For others, any state of conversation other than full agreement is extremely uncomfortable, and demands swift resolution. By and large, those with that mindset will go to extra lengths to evade disagreement. In this debating style, you may often hear variations around ‘Yes, I agree, but <the opposite of what you just said> …’. Some will work hard at building consensus step-by-step, and expect compromises to be made by every participant in the process. In the extreme, some may alternatively try to reach for the ‘smallest agreeable unit,’ even if it’s just agreeing that the sky is blue, in order to end a meeting with some closure. Others will end up verbally agreeing to anything merely to save face, while in fact no consensus has been reached, and subsequent actions will not reflect the agreement seemingly on display during the meeting. Let us call this the ‘agree-to-agree’ camp: consensus, real or perceived, is the primary goal of any discussion. Consequently, intervention by a decision-maker is often seen as a failure of the process.
For many others, actually driving to an explicit consensus is far from being the desired outcome of a conversation: they naturally expect every participant to stand by their stated position, and consensus is merely reached implicitly by the total sum of the perspectives discussed in the room. I’ll label this the ‘disagree-to-agree’ attitude: people with this mindset seemingly exit every meeting still forcefully disagreeing with everyone else. They often argue their case tooth and nail. They tend to be very comfortable with a lack of resolution, and people talking past each other. Generally, they will also, and without loss of face, quickly align with any decisions once they’re made by a decision maker.
Of course nothing is ever clear cut, and people individually tend to land in the simplex of these three attitudes toward consensus and negotiation(*), with varying degrees of comfort with other people’s attitudes.
In my experience, these three poles often lie at the root of the thorniest issues and misunderstandings, particularly in a multicultural workplace. The agree-to-disagree camp is frequently completely blind to the notion that the outcome of a conversation is not always to be taken at face value, and are often genuinely surprised when subsequent actions don’t match (‘but I thought we agreed …?!’) They often demand cards on the table, cornering the agree-to-agree camp into an uncomfortable public display of dissent, and the disagree-to-agree camp into further escalation of their point of view. They may also want a decider in the room, which often feels unnecessarily bossy to everyone else. The agree-to-agree camp is routinely horrified by the disagree-to-agree attitude, and perceives violent conflict where others might merely see a friendly, productive, spirited discussion. In the face of an unyielding position, they will desperately try to get alignment and are baffled when others don’t seem to engage (‘I keep on speaking, and they keep on not listening …’). The disagree-to-agree camp is often incredulous at other people’s attempts at smoothing the conversation toward a consensus, or at people merely changing their mind, alternatively labeling it as weakness or intellectual confusion. They often overstate their case because they have no expectation that anyone would eventually have to align with it (‘my position would be obvious to a 5 year old …’), to the ever-factual agree-to-disagree camp’s utmost annoyance.
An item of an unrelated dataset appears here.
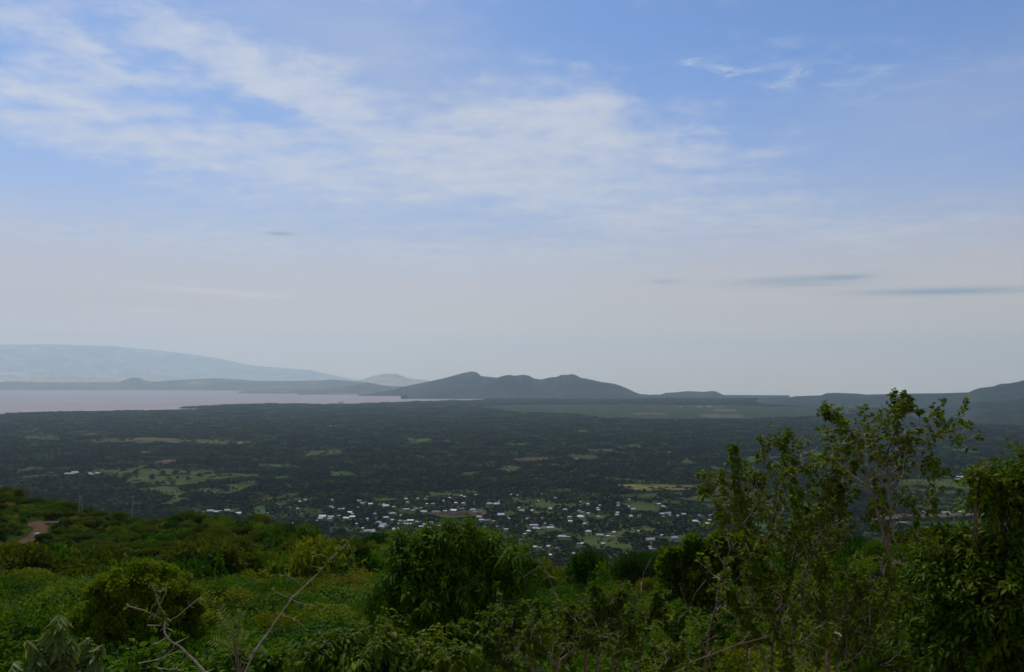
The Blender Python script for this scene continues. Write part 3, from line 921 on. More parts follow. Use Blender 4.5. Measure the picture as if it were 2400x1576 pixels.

This disconnect is often compounded by varying expectations about the role of decision-makers in the face of disagreements: to some, no actual decision exists until it is called by the authority figure. To others, having to make such calls can only be the unfortunate result of an escalation. As a manager, what the person on your left may see as a welcome stamp of approval, the person on the right could also see as evidence of a humiliating failure to reach a consensus.
Why even attempt this kind of taxonomy and risk falling into stereotypes? To be clear, I don’t believe any of these approaches to be worse than any other. The agree-to-disagree approach is efficient but can lead to dismissing real issues too early or brushing past the crux of a problem. Driving for consensus, in the agree-to-agree-style, often leads to a lot more in-depth analysis, at the cost of a higher risk of decision paralysis, or of accidentally steering the group to an entirely hollow consensus. The expectation of a good public disagreement, disagree-to-agree-style, is often a great way to clarify one’s thoughts, and rich debates are often good at eliciting out-of-the-box ideas, but makes every conversation feel like an exhausting high-stakes joust. These approaches to decision-making all have pros and cons and, in an homogeneous environment where the implicit rules of engagement are clear, are all equally productive. Problems mostly arise when people in a meeting are very far apart on these dimensions, and are not self-aware enough to understand their own biases and that of others.
This is when I have found that labeling these disconnects can be useful. I don’t know that my made-up taxonomy is the best way to label these differences, and I would welcome anyone presenting me with a better one, but it has been useful to me in laying bare how much talking-past-each-other in meetings is deeply rooted in people’s approach to interpersonal relationships, and ultimately are much more about style than content.
(*) By symmetry, there ought to be a ‘disagree-to-disagree’ perspective, but thankfully I’ve only ever seen it on display in political debates, where avoiding any perception of consensus has become an art form.